◼️未知の世界に “触れる” だけではなく、“理解” がしたい

GHT沿いには、トレッカーが来ないような普通の村落が点在している

 移住を考え始め時にふと思い出したのが、アメリカで現地の人に言われた言葉だ。雑談の中で「アメリカって楽しいところだね」と言ったら、「それは君がまだ、アメリカのいいところしか見てないからだよ」と返された。まったくその通りだった。

 旅をしていると、どうしても “いいところ” ばかりが目に入る。たとえよくないところを目の当たりにしても、いい意味でそれは旅のスパイスとして消化される。でも僕は、その土地の裏側や生活者のこと、よそ者には見せない普段の暮らしぶりや心情も知りたいという欲があった。これは自分の根っからの性格によるものなのか、ライターとしての気質によるものなのか、はわからない。

 ネパールに対しても同じ気持ちだった。僕はヒマラヤの自然を感じ、ヒマラヤの村を訪ね歩くだけじゃ満たされなかった。きっと、僕は旅がしたいわけじゃないのだと思う。人や文化に“触れる” だけじゃなく、“理解” がしたい。

◼️旅人ではなく生活者になりたいと思った

ヒマラヤでよく目にするスケールの大きな棚田。ここは里山でもあるのだ

 ネパールという国は、日本の40%くらいの広さに、約3,000万人が暮らしている。首都カトマンズの標高は1,300m。
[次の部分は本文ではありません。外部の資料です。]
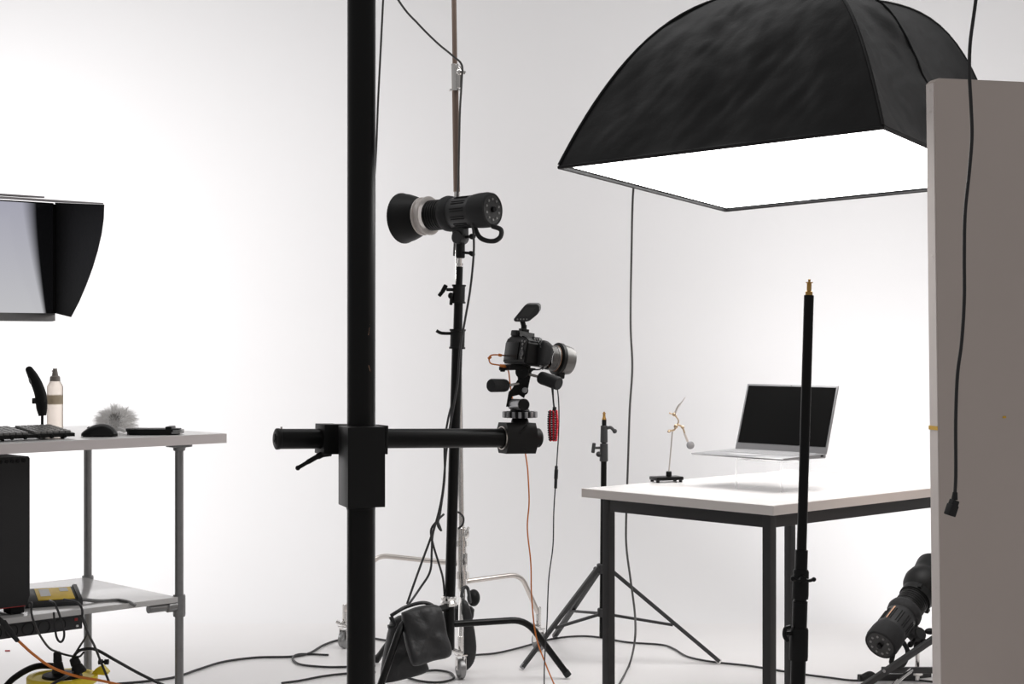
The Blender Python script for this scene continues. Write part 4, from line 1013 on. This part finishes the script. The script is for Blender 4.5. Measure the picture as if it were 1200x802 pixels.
# spray bottle
c0 = desk_at(64.5, .36); s_ = FP/c0.y
t = thing('spray_bottle', 'peach cosmetic pump bottle standing on the desk behind the keyboard', 'bottle', c0)
hb_ = lambda py: (y0b-py)/s_
y0b = 401+(EYE-HDK)*s_
k_ = 1/s_
r_ = 9.3*k_
Hh = hb_(450.5)
mb = MB(); mb.lathe([(0.001, 0), (0.001, r_*.95), (.004, r_), (Hh-.008, r_), (Hh-.003, r_*.93), (hb_(446.5), r_*.62), (hb_(446), 0)], c0, V(0, 0, 1), 36); bo = mb.build('bottle_body', 'peach', t)
mb = MB(); mb.lathe([(hb_(474), r_*1.0), (hb_(474), r_*1.012), (hb_(463.5), r_*1.012), (hb_(463.5), r_)], c0, V(0, 0, 1), 36); lab(mb.build('label_band', 'blabel', bo), 'sand coloured band')
mb = MB(); mb.lathe([(hb_(447), r_*.62), (hb_(446.5), r_*.66), (hb_(441.5), r_*.62), (hb_(440.5), r_*.4), (hb_(438), r_*.36), (hb_(433.5), r_*.26), (hb_(432), r_*.28), (hb_(432), 0)], c0, V(0, 0, 1), 24)
mb.cyl(c0+V(0, 0, hb_(435)), c0+V(-r_*.4, -.002, hb_(435)), .002, n=8); mb.build('pump_cap', 'taupe', t)
# curved black handheld device in a cradle
c0 = desk_at(49, .33); s_ = FP/c0.y
def hq(px, py, dy=0): return P(px, py, c0.y+dy)
t = thing('handheld_scanner', 'curved black handset upright on a thin stand behind the keyboard', 'scanner', c0)
mb = MB()
path = [hq(34.3, 433.5), hq(38.5, 441), hq(43, 450), hq(47, 461), hq(48.3, 469), hq(49, 479), hq(49.8, 487.5)]
rr = [4.4, 5.8, 6.4, 6.7, 6.9, 6.3, 4.4]
pts = catmull(path, 6); rads = []
for i in range(len(pts)):
    f = i/6; j = min(int(f), len(rr)-2); rads.append((rr[j]+(rr[j+1]-rr[j])*(f-j))/s_)
mb.tube(pts, rads, 20, smooth=False); mb.ell(pts[0], rads[0], rads[0], rads[0]*.95)
hs_ = mb.build('handset', 'blackm', t, ang=60)
mb = MB(); mb.lathe([(-.008, .015), (-.008, .0205), (.008, .0205), (.008, .015)], hq(47, 469), V(.2, 0, -1), 24); mb.box(hq(40.5, 470), (.012, .02, .018), None, .003); mb.build('collar', 'black', hs_)
mb = MB(); mb.ell(hq(35.5, 447, -.012), .004, .006, .012, Matrix.Rotation(-.35, 3, 'Y')); mb.build('trigger_button', 'keycap', hs_)
mb = MB(); mb.cyl(V(hq(49.5, 480).x, c0.y, HDK+.008), hq(49.5, 480), .0045, n=12); mb.cyl(V(hq(49.5, 480).x, c0.y, HDK+.001), V(hq(49.5, 480).x, c0.y, HDK+.010), .04, n=28, bev=.003); mb.build('stand', 'black', t)

# ------------------------------------------------------------------ cable reel on the floor
rc = P(73, 780, 5.05); rc.z = 0; RR = .104; zt = EYE-(795-401)*5.05/FP
t = thing('cable_reel', 'yellow and black cable drum lying flat on the floor under the desk', 'cable reel', rc)
mb = MB(); mb.lathe([(zt-.014, 0), (zt-.014, RR), (zt-.01, RR+.004), (zt+.006, RR+.004), (zt+.010, RR), (zt+.010, RR-.012), (zt+.004, RR-.018), (zt+.004, 0)], rc, V(0, 0, 1), 48); fl = mb.build('top_flange', 'yellow', t)
mb = MB(); mb.lathe([(0, 0), (0, RR+.004), (.016, RR+.004), (.018, RR), (.018, 0)], rc, V(0, 0, 1), 48); mb.build('bottom_flange', 'yellow', t)
mb = MB(); prof = [(.02, .08)]
k = .02
while k < zt-.024: prof += [(k, RR-.012), (k+.004, RR-.008), (k+.008, RR-.012)]; k += .0085
prof += [(zt-.015, RR-.012), (zt-.015, .08)]
mb.lathe(prof, rc, V(0, 0, 1), 48); mb.build('cable_winding', 'cable', t)
mb = MB(); mb.lathe([(zt+.004, 0), (zt+.004, .062), (zt+.012, .06), (zt+.020, .035), (zt+.022, 0)], rc, V(0, 0, 1), 32); mb.build('socket_hub', 'blackm', fl)
mb = MB(); mb.tube([rc+V(-.165, -.10, zt-.03), rc+V(-.135, -.05, zt+.01), rc+V(-.09, .03, zt+.03), rc+V(-.02, .07, zt+.022)], .010, 10); mb.build('carry_handle', 'blackm', t)
mb = MB(); mb.prism([rc+V(.085, .02, zt+.008), rc+V(.135, .01, zt+.006), rc+V(.14, .01, zt+.014), rc+V(.118, .012, zt+.036), rc+V(.10, .015, zt+.026)], V(0, .03, 0)); mb.build('crank_lug', 'yellow', fl)
# plugs in the reel
def zplug(px, py, label, a=0.0, r=.016):
    D = rc.y-.02; tp_ = P(px, py, D); b = V(tp_.x+a, D, zt+.018)
    q = thing('mains_plug', label, 'plug', b)
    mb = MB(); mb.cyl(b, b.lerp(tp_, .55), r*1.25, r*.9, 16, .003); mb.cyl(b.lerp(tp_, .5), tp_, r*.85, r*.75, 16, .004); mb.build('plug_body', 'rubber', q)
    return tp_
pt1 = zplug(67, 764, 'upright black plug on the cable reel, nearest its centre', .004)
pt2 = zplug(86, 771, 'black plug leaning on the right side of the cable reel', .02, .019)

# ------------------------------------------------------------------ cables
def cable(label, pts, r=.0035, m='cable', group=None, ends=()):
    mb = MB(); mb.tube(pts, r, 8)
    for (a, b, rr_) in ends: mb.cyl(a, b, rr_, n=12, bev=.002)
    return tag(mb.build('cable', m), label, 'cable', group)
# hanging cable in front of the panel
DP = 4.25
pl_ = [P(1150, -60, DP), P(1146, -20, DP), P(1142, 12, DP), P(1137, 50, DP), P(1136, 85, DP), P(1138, 125, DP), P(1139, 160, DP), P(1136, 200, DP), P(1131, 250, DP), P(1130, 300, DP), P(1130, 350, DP), P(1127, 400, DP), P(1122, 440, DP), P(1120, 490, DP), P(1120, 530, DP), P(1120, 560, DP), P(1119, 580, DP)]
t = thing('power_lead', 'black power lead with a socket plug dangling in front of the board panel', 'cable', P(1115, 606, DP))
mb = MB(); mb.tube(pl_, .0048, 10); mb.build('lead', 'cable', t)
mb = MB(); mb.cyl(P(1119.3, 577, DP), P(1118.5, 586, DP), .0065, .0085, 14, .001)
Rp = Matrix.Rotation(.32, 3, 'Y') @ Matrix.Rotation(.5, 3, 'Z')
mb.box(P(1117.5, 590, DP), (.022, .018, .018), Rp, .003); mb.box(P(1114.8, 598, DP), (.026, .02, .03), Rp, .002); mb.build('connector', 'rubber', t)
# cable falling from softbox behind the table
Dz = 6.3
cable('grey cable hanging straight down from the softbox behind the table', [P(880, 10, 5.9), P(830, 60, 6.1), P(775, 130, 6.15), P(748, 190, 6.1), P(742, 225, 6.1), P(740, 300, Dz), P(739, 380, Dz), P(741, 430, Dz), P(738, 480, Dz), P(736, 540, Dz), P(734, 600, Dz), P(734, 640, Dz), P(739, 680, Dz-.05), P(744, 720, Dz-.1), P(744, 750, 6.05), G(738, 778, .01)*1, G(727, 800, .006), G(715, 822, .006)], .0042, 'gcable')
cable('thin black cable dropping from above behind the black column', [P(452, -60, 5.6), P(449, 0, 5.6), P(446, 60, 5.6), P(443, 120, 5.6), P(440, 190, 5.6), P(432, 300, 5.6), P(424, 420, 5.6), P(420, 600, 5.6), P(418, 740, 5.6), G(415, 800, .006)], .0036, 'gcable')
cable('black cable slung from the upper left to the chrome stand clamp', [P(425, -70, 6.1), P(468, 2, 6.2), P(490, 28, 6.25), P(512, 50, 6.3), P(530, 65, 6.37), P(541, 76, 6.40), P(541, 95, 6.41), P(539, 130, 6.4), P(538, 170, 6.4), P(537, 215, 6.4), P(535, 240, 6.4), P(532, 300, 6.42)], .0042, 'gcable')
cable('black lead from the upper strobe falling beside the light stand to the bag', [P(553, 262, 5.79), P(555, 275, 5.8), P(555, 300, 5.8), P(551, 340, 5.8), P(545, 375, 5.8), P(539, 410, 5.8), P(536, 450, 5.8), P(529, 490, 5.8), P(523, 530, 5.82), P(519, 575, 5.8), P(513, 605, 5.8), P(505, 630, 5.78), P(494, 660, 5.76), P(485, 685, 5.72), P(477, 708, 5.68)], .0042)
cable('black lead looping closest to the left of the black stand', [P(534, 440, 5.95), P(530, 470, 5.9), P(525, 492, 5.86), P(521, 520, 5.86), P(521, 560, 5.86), P(516, 600, 5.82), P(513, 615, 5.80), P(517, 622, 5.80), P(512, 612, 5.83), P(507, 628, 5.8), P(506, 645, 5.8), P(504, 670, 5.78), P(492, 690, 5.76), P(478, 710, 5.70)], .0042)
cable('short curl of black cable hooked round the upright of the black stand', [P(520, 603, 5.86), P(512, 611, 5.83), P(505, 622, 5.83), P(508, 640, 5.83), P(514, 660, 5.83), P(519, 678, 5.86), P(521, 698, 5.9)], .0040)
cable('small black cable loop sticking out right of the chrome tube', [P(533, 601, 6.1), P(538, 601, 6.1), P(543, 607, 6.1), P(542, 615, 6.1), P(537, 620, 6.1)], .0040)
# floor cables
cable('black cable crossing the floor from the weight bag past the table legs', [G(556, 768), G(580, 766), G(603, 761), G(625, 755), G(648, 749), G(675, 746), G(700, 747), G(735, 753), G(775, 756), G(790, 761), G(806, 770), G(835, 776), G(880, 781), G(930, 789), G(975, 795), G(1005, 798), G(1060, 797), G(1100, 800)], .0042)
cable('black cable winding over the floor from the desk to the column, farthest back', [G(135, 802), G(170, 799), G(205, 794), G(232, 785), G(262, 776), G(300, 771), G(340, 770), G(362, 766), G(380, 756), G(400, 750), G(430, 748), G(453, 751)], .0048)
cable('black cable looping on the floor left of the column', [G(385, 768), G(352, 767), G(343, 772), G(352, 779), G(380, 782), G(405, 782), G(440, 781)], .0045)
cable('black cable on the floor left of the column, in front of the loop', [G(330, 801), G(352, 798), G(378, 793), G(404, 790), G(440, 788)], .0045)
cable('black cable ring on the floor beside the saddle bag', [G(478, 795), G(495, 799), G(515, 800), G(531, 796), G(528, 789), G(512, 786), G(497, 787)], .0045)
# desk cables
Dd = 4.80
cable('orange cable hanging from the power strip across the cable reel', [P(20, 750, 4.66), P(40, 768, 4.75), P(62, 783, 4.80), P(90, 793, 4.82), P(118, 798, 4.82), P(150, 806, 4.8), P(190, 822, 4.7)], .0042, 'orange')
mb = MB(); mb.cyl(P(3, 729, 4.62), P(21, 752, 4.66), .010, .0065, 14, .003); mb.tube([P(-4, 724, 4.64), P(1, 728, 4.62), P(5, 732, 4.62)], .008, 8)
tag(mb.build('plug', 'rubber'), 'black plug in the power strip at the left frame edge with an orange lead', 'plug')
cable('black lead hanging from beside the tower down to the cable reel', [desk_at(34, .2, 0)*1-V(0, 0, HDK-ZS-.004)] + [P(37, 707, 4.66), P(37, 720, 4.65), P(43, 737, 4.70), P(50, 750, 4.78), P(58, 760, 4.9), P(66, 764, 4.99), P(78, 768, 5.03), P(92, 770, 5.02), P(98, 765, 4.98)], .0034)
cable('black lead drooping in a deep loop under the shelf from the charger', [P(58, 704, 4.72), P(64, 708, 4.66), P(70, 722, 4.65), P(75, 740, 4.66), P(74, 750, 4.66), P(70, 752.5, 4.66), P(66, 746, 4.66), P(64, 730, 4.66), P(63, 718, 4.67)], .0034)
cable('black lead running from the charger over the shelf edge to the floor', [P(75, 703, 4.78), P(90, 706, 4.72), P(96, 714, 4.68), P(97, 726, 4.68), P(103, 742, 4.72), P(111, 758, 4.8), P(119, 778, 4.85), P(130, 805, 4.85)], .0036)
cable('thick black cable curving from the cable reel along the floor to the right', [P(84, 775, 5.04), P(90, 765, 5.0), P(100, 761, 5.0), P(113, 762, 5.0), P(135, 774, 5.0), P(160, 788, 5.05), P(180, 798, 5.1), P(200, 808, 5.12), P(222, 826, 5.18), G(250, 860)], .0050)
cable('black lead bending from the power strip end behind the pipe leg', [P(94, 722, 4.80), P(101, 732, 4.84), P(101, 745, 4.9), P(94, 757, 4.98), P(87, 768, 5.02)], .0034)
cable('black lead lying over the front of the cable reel', [P(45, 814, 4.86), P(60, 803, 4.86), P(78, 793, 4.88), P(90, 786, 5.1)], .0045)
# grey strap over the shelf
mb = MB(); zs = ZS+.003
pts = [dk.p(dfront(94, .17, 0), .17, zs+.01), dk.p(dfront(118, .15, 0), .15, zs), dk.p(dfront(138, .13, 0), .13, zs), dk.p(dfront(150, .08, 0), .082, zs), dk.p(dfront(158, .072, 0), .066, zs-.012)]
mb.tube(pts, .0055, 8); tag(mb.build('flat_strap', 'galv'), 'grey strap lying across the desk shelf right of the charger', 'strap')
mb = MB(); q = G(6, 763, .003); mb.cyl(q, q+V(.02, .0, .0), .003, n=8); tag(mb.build('cable_scrap', 'redled'), 'small reddish scrap on the floor at the left edge', 'scrap')
q = P(121, 780, 4.86); 
mb = MB(); mb.lathe([(-.006, 0), (-.006, .008), (.006, .008), (.006, 0)], q+V(-.008, 0, .01), V(1, 0, 0), 14); mb.lathe([(-.006, 0), (-.006, .008), (.006, .008), (.006, 0)], q+V(.010, 0, .01), V(1, 0, 0), 14); mb.cyl(q+V(-.008, 0, .01), q+V(.01, 0, .01), .004, n=8)
tag(mb.build('cable_clip', 'blackm'), 'tiny black clip on the hanging lead right of the cable reel', 'clip')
乾季と雨季がはっきりしていて、ちょうど今 (日本でいう夏)はモンスーン真っ盛り。短時間ではあるが、毎日のように雨が降る。

 公用語はネパール語。民族は多種多様。宗教はヒンドゥー教が8割、仏教が1割弱。のんびりとした気質の国で、いい意味でゆるい。人も、時間も、空気も。ちょっと力が抜けていて心地いい。

 たぶん、その感じも僕にはちょうどよかったのかもしれない。 

カトマンズの中心にある繁華街タメルの風景

 僕は、ここに住もうと思った。 

 好きすぎてというわけでも、日本が嫌だからというわけでもない。ネパールを深く理解するためには、現地で暮らすことが一番だっただけだ。

 旅人としてでは、いつまでたっても外様でしかない。ネパール語を学び、ネパールで生活をし、ネパール人と同じような暮らしをする。僕には、これが必要だったのだ。